-- Your task --
Transcribe all of the material exactly. Any picture in it should be left out.
--- START OF Dataset content ---
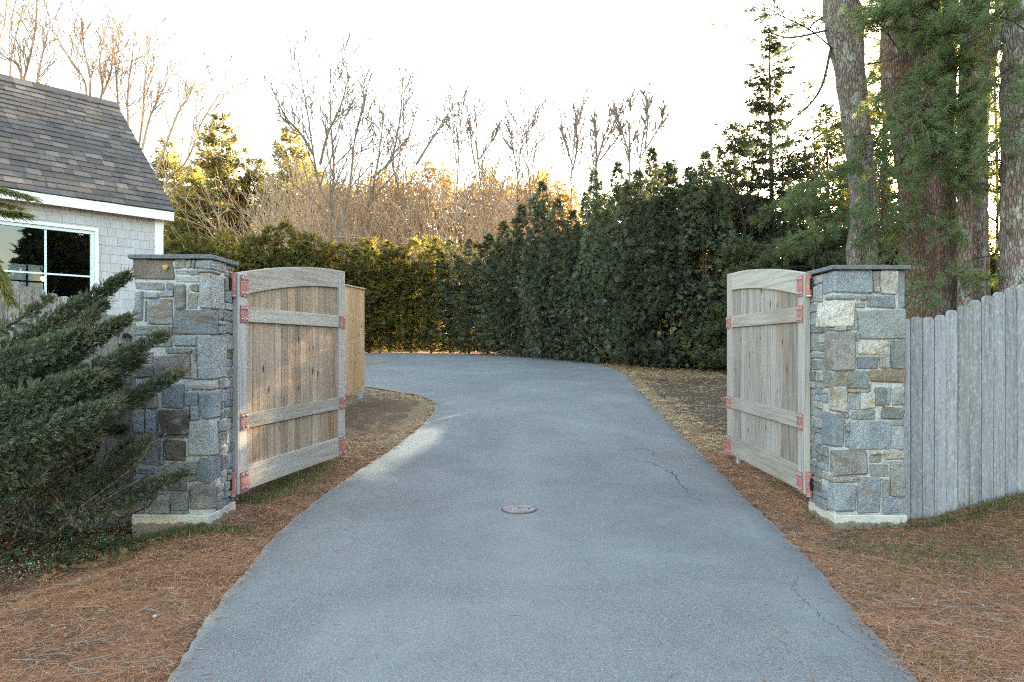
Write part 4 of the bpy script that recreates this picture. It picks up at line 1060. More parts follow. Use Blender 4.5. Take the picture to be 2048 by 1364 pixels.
# far wood, one mass
def far_mass(name, label, x0, x1, ytop, Y0, Y1, n, leaf, sz):
    P = []
    nb_ = 46
    for k in range(nb_):
        px = x0 + (x1 - x0) * (k + U(0, 1)) / nb_; Yd = U(Y0, Y1); top = CH - (np.interp(px, ytop[0], ytop[1]) + U(-12, 45) - HOR) / F * Yd; x = (px - 1024) / F * Yd; zb = float(gh(x, Yd))
        m = n // nb_; u = rng.random(m); r = U(1.6, 2.8) * (1 - u) ** .6 + .3; a = rng.random(m) * 6.28; q = np.sqrt(rng.random(m)) * (1 + .3 * np.sin(a * 3 + u * 20))
        P.append(np.stack([x + r * q * np.cos(a), Yd + r * q * np.sin(a), zb + .5 + u * (top - zb - .5)], 1))
    P = np.concatenate(P); n = len(P); g = G()
    for k in range(2):
        g.kites(P + rng.normal(size=(n, 3)) * .15, rnd3(n) + np.array([0, 0, .2]), rnd3(n), sz * U(.6, 1.3, n), sz * .38 * U(.7, 1.2, n))
    for k in range(60):
        i_ = rng.integers(0, n); p = P[i_]; zb = float(gh(p[0], p[1])); g.tube([(p[0], p[1], zb), (p[0] + U(-.3, .3), p[1], p[2] * .8 + zb * .2)], [.13, .04], 4, False)
    return tag(g.build(name, leaf), label, 'far wood', None, 'stuff')
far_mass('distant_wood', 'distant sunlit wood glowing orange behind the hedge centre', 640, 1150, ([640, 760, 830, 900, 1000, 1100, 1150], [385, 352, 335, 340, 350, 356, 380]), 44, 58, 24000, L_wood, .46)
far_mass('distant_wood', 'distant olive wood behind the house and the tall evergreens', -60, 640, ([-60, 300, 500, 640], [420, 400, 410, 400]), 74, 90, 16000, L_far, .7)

# ---- pines on the right with lichen trunks
def needle_tufts(g, P, D, nn=20, L=.135, W=.0075):
    n = len(P)
    if not n: return
    A = nz(np.cross(D, rnd3(n))); B = np.cross(D, A)
    for k in range(nn):
        a = rng.random(n) * 6.28; sp_ = U(.15, 1.15, n)
        d = nz(D + (A * np.cos(a)[:, None] + B * np.sin(a)[:, None]) * sp_[:, None] + np.array([0, 0, -.12]))
        g.kites(P + D * U(-.05, .03, n)[:, None], d, rnd3(n), L * U(.75, 1.2, n), W)
def pine_limb(gb, gl, pts, r0, o_, dens=1.0, twl=.55, tuft=.12, start=.25):
    n = 14; P = smooth_path(pts, n) - o_
    gb.tube(P, np.linspace(r0, .004, n), 5, False)
    L = np.linalg.norm(np.diff(P, axis=0), axis=1).sum(); m = max(5, int(L * 13 * dens)); TP = []; TD = []
    for k in range(m):
        f = start + (1 - start) * (k + rng.random()) / m; q = f * (n - 1); i_ = min(int(q), n - 2); fr = q - i_
        p = P[i_] * (1 - fr) + P[i_ + 1] * fr; d = nz(P[i_ + 1] - P[i_]); a, b = rot_basis(d); sg = 1 if k % 2 else -1
        nd = nz(d * .8 + a * sg * U(.4, 1.0) + b * U(-.35, .45)); l = twl * U(.5, 1.15) * (1.15 - .5 * f)
        e = p + nd * l + np.array([0, 0, -.06 * l]); gb.tube([p, p + nd * l * .5 + rng.normal(size=3) * .02, e], [.008, .006, .003], 3, False)
        c = max(3, int(l * 12)); us = U(.3, 1.0, c); us[0] = 1.0
        TP.append(p + (e - p) * us[:, None] + rng.normal(size=(c, 3)) * .025); TD.append(nz(nd + rng.normal(size=(c, 3)) * .4))
    TP.append(P[-1:]); TD.append(nz(P[-1:] - P[-2:-1]))
    TP = np.concatenate(TP); TD = np.concatenate(TD); ok = keep(TP + o_)
    needle_tufts(gl, TP[ok], TD[ok], 22, tuft)
def pine(label, trunk, Yd, bark, limbs, auto=0, leaf=None, zr=(2.0, 9), lr=(1.2, 2.4), group='old pines behind the right pillar', topz=13, azr=(0, 6.28), dens=1.0):
    """trunk: (px, py, width px) from the base upwards"""
    leaf = leaf or L_pine
    base = at(trunk[0][0], trunk[0][1], Yd); zb = float(gh(base.x, Yd))
    t = thing('pine_tree', label, 'pine', (base.x, Yd, zb), 0, group); o_ = np.array(t.location)
    P = [at(q[0], q[1], Yd) for q in trunk]; R = [q[2] / 2 / F * Yd for q in trunk]
    d = (P[-1] - P[-2]); d = d / d.z
    P = [Vector((P[0].x, Yd, zb - .2))] + P; R = [R[0] * 1.25] + R
    e = P[-1] + Vector((d.x * .4, 0, 1)) * max(.5, topz - P[-1].z); P.append(e); R.append(min(.05, R[-1] * .4))
    n = 40; pts = smooth_path([tuple(p) for p in P], n) - o_; rr = np.interp(np.linspace(0, 1, n), np.linspace(0, 1, len(R)), R)
    rr = rr * (1 + .05 * np.sin(np.arange(n) * 2.3) + .03 * rng.normal(size=n))
    tg = G(); tg.tube(pts, rr, 18); tg.build('trunk', bark, t, True)
    gb = G(); gl = G()
    for lm in limbs:
        pine_limb(gb, gl, [np.array(at(q[0], q[1], q[2])) for q in lm[0]], lm[1], o_, lm[2] if len(lm) > 2 else 1.0)
    for k in range(auto):
        z = U(*zr); az = U(*azr); L = U(*lr); q = np.array([np.interp(z - o_[2], pts[:, 2], pts[:, 0]), np.interp(z - o_[2], pts[:, 2], pts[:, 1]), z - o_[2]]) + o_
        dv_ = np.array([math.cos(az), math.sin(az), U(-.15, .25)])
        pine_limb(gb, gl, [q, q + dv_ * L * .5 + np.array([0, 0, .05]), q + dv_ * L + np.array([0, 0, -.15 * L])], .011 + .006 * L, o_, dens)
    if gb.n: gb.build('branches', B_dark, t)['kind'] = 'stuff'
    if gl.n: gl.build('needles', leaf, t)
    return t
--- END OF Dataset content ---
-- Exercise solution --
Write part 4 of the bpy script that recreates this picture. It picks up at line 1060. More parts follow. Use Blender 4.5. Take the picture to be 2048 by 1364 pixels.
# far wood, one mass
def far_mass(name, label, x0, x1, ytop, Y0, Y1, n, leaf, sz):
    P = []
    nb_ = 46
    for k in range(nb_):
        px = x0 + (x1 - x0) * (k + U(0, 1)) / nb_; Yd = U(Y0, Y1); top = CH - (np.interp(px, ytop[0], ytop[1]) + U(-12, 45) - HOR) / F * Yd; x = (px - 1024) / F * Yd; zb = float(gh(x, Yd))
        m = n // nb_; u = rng.random(m); r = U(1.6, 2.8) * (1 - u) ** .6 + .3; a = rng.random(m) * 6.28; q = np.sqrt(rng.random(m)) * (1 + .3 * np.sin(a * 3 + u * 20))
        P.append(np.stack([x + r * q * np.cos(a), Yd + r * q * np.sin(a), zb + .5 + u * (top - zb - .5)], 1))
    P = np.concatenate(P); n = len(P); g = G()
    for k in range(2):
        g.kites(P + rng.normal(size=(n, 3)) * .15, rnd3(n) + np.array([0, 0, .2]), rnd3(n), sz * U(.6, 1.3, n), sz * .38 * U(.7, 1.2, n))
    for k in range(60):
        i_ = rng.integers(0, n); p = P[i_]; zb = float(gh(p[0], p[1])); g.tube([(p[0], p[1], zb), (p[0] + U(-.3, .3), p[1], p[2] * .8 + zb * .2)], [.13, .04], 4, False)
    return tag(g.build(name, leaf), label, 'far wood', None, 'stuff')
far_mass('distant_wood', 'distant sunlit wood glowing orange behind the hedge centre', 640, 1150, ([640, 760, 830, 900, 1000, 1100, 1150], [385, 352, 335, 340, 350, 356, 380]), 44, 58, 24000, L_wood, .46)
far_mass('distant_wood', 'distant olive wood behind the house and the tall evergreens', -60, 640, ([-60, 300, 500, 640], [420, 400, 410, 400]), 74, 90, 16000, L_far, .7)

# ---- pines on the right with lichen trunks
def needle_tufts(g, P, D, nn=20, L=.135, W=.0075):
    n = len(P)
    if not n: return
    A = nz(np.cross(D, rnd3(n))); B = np.cross(D, A)
    for k in range(nn):
        a = rng.random(n) * 6.28; sp_ = U(.15, 1.15, n)
        d = nz(D + (A * np.cos(a)[:, None] + B * np.sin(a)[:, None]) * sp_[:, None] + np.array([0, 0, -.12]))
        g.kites(P + D * U(-.05, .03, n)[:, None], d, rnd3(n), L * U(.75, 1.2, n), W)
def pine_limb(gb, gl, pts, r0, o_, dens=1.0, twl=.55, tuft=.12, start=.25):
    n = 14; P = smooth_path(pts, n) - o_
    gb.tube(P, np.linspace(r0, .004, n), 5, False)
    L = np.linalg.norm(np.diff(P, axis=0), axis=1).sum(); m = max(5, int(L * 13 * dens)); TP = []; TD = []
    for k in range(m):
        f = start + (1 - start) * (k + rng.random()) / m; q = f * (n - 1); i_ = min(int(q), n - 2); fr = q - i_
        p = P[i_] * (1 - fr) + P[i_ + 1] * fr; d = nz(P[i_ + 1] - P[i_]); a, b = rot_basis(d); sg = 1 if k % 2 else -1
        nd = nz(d * .8 + a * sg * U(.4, 1.0) + b * U(-.35, .45)); l = twl * U(.5, 1.15) * (1.15 - .5 * f)
        e = p + nd * l + np.array([0, 0, -.06 * l]); gb.tube([p, p + nd * l * .5 + rng.normal(size=3) * .02, e], [.008, .006, .003], 3, False)
        c = max(3, int(l * 12)); us = U(.3, 1.0, c); us[0] = 1.0
        TP.append(p + (e - p) * us[:, None] + rng.normal(size=(c, 3)) * .025); TD.append(nz(nd + rng.normal(size=(c, 3)) * .4))
    TP.append(P[-1:]); TD.append(nz(P[-1:] - P[-2:-1]))
    TP = np.concatenate(TP); TD = np.concatenate(TD); ok = keep(TP + o_)
    needle_tufts(gl, TP[ok], TD[ok], 22, tuft)
def pine(label, trunk, Yd, bark, limbs, auto=0, leaf=None, zr=(2.0, 9), lr=(1.2, 2.4), group='old pines behind the right pillar', topz=13, azr=(0, 6.28), dens=1.0):
    """trunk: (px, py, width px) from the base upwards"""
    leaf = leaf or L_pine
    base = at(trunk[0][0], trunk[0][1], Yd); zb = float(gh(base.x, Yd))
    t = thing('pine_tree', label, 'pine', (base.x, Yd, zb), 0, group); o_ = np.array(t.location)
    P = [at(q[0], q[1], Yd) for q in trunk]; R = [q[2] / 2 / F * Yd for q in trunk]
    d = (P[-1] - P[-2]); d = d / d.z
    P = [Vector((P[0].x, Yd, zb - .2))] + P; R = [R[0] * 1.25] + R
    e = P[-1] + Vector((d.x * .4, 0, 1)) * max(.5, topz - P[-1].z); P.append(e); R.append(min(.05, R[-1] * .4))
    n = 40; pts = smooth_path([tuple(p) for p in P], n) - o_; rr = np.interp(np.linspace(0, 1, n), np.linspace(0, 1, len(R)), R)
    rr = rr * (1 + .05 * np.sin(np.arange(n) * 2.3) + .03 * rng.normal(size=n))
    tg = G(); tg.tube(pts, rr, 18); tg.build('trunk', bark, t, True)
    gb = G(); gl = G()
    for lm in limbs:
        pine_limb(gb, gl, [np.array(at(q[0], q[1], q[2])) for q in lm[0]], lm[1], o_, lm[2] if len(lm) > 2 else 1.0)
    for k in range(auto):
        z = U(*zr); az = U(*azr); L = U(*lr); q = np.array([np.interp(z - o_[2], pts[:, 2], pts[:, 0]), np.interp(z - o_[2], pts[:, 2], pts[:, 1]), z - o_[2]]) + o_
        dv_ = np.array([math.cos(az), math.sin(az), U(-.15, .25)])
        pine_limb(gb, gl, [q, q + dv_ * L * .5 + np.array([0, 0, .05]), q + dv_ * L + np.array([0, 0, -.15 * L])], .011 + .006 * L, o_, dens)
    if gb.n: gb.build('branches', B_dark, t)['kind'] = 'stuff'
    if gl.n: gl.build('needles', leaf, t)
    return t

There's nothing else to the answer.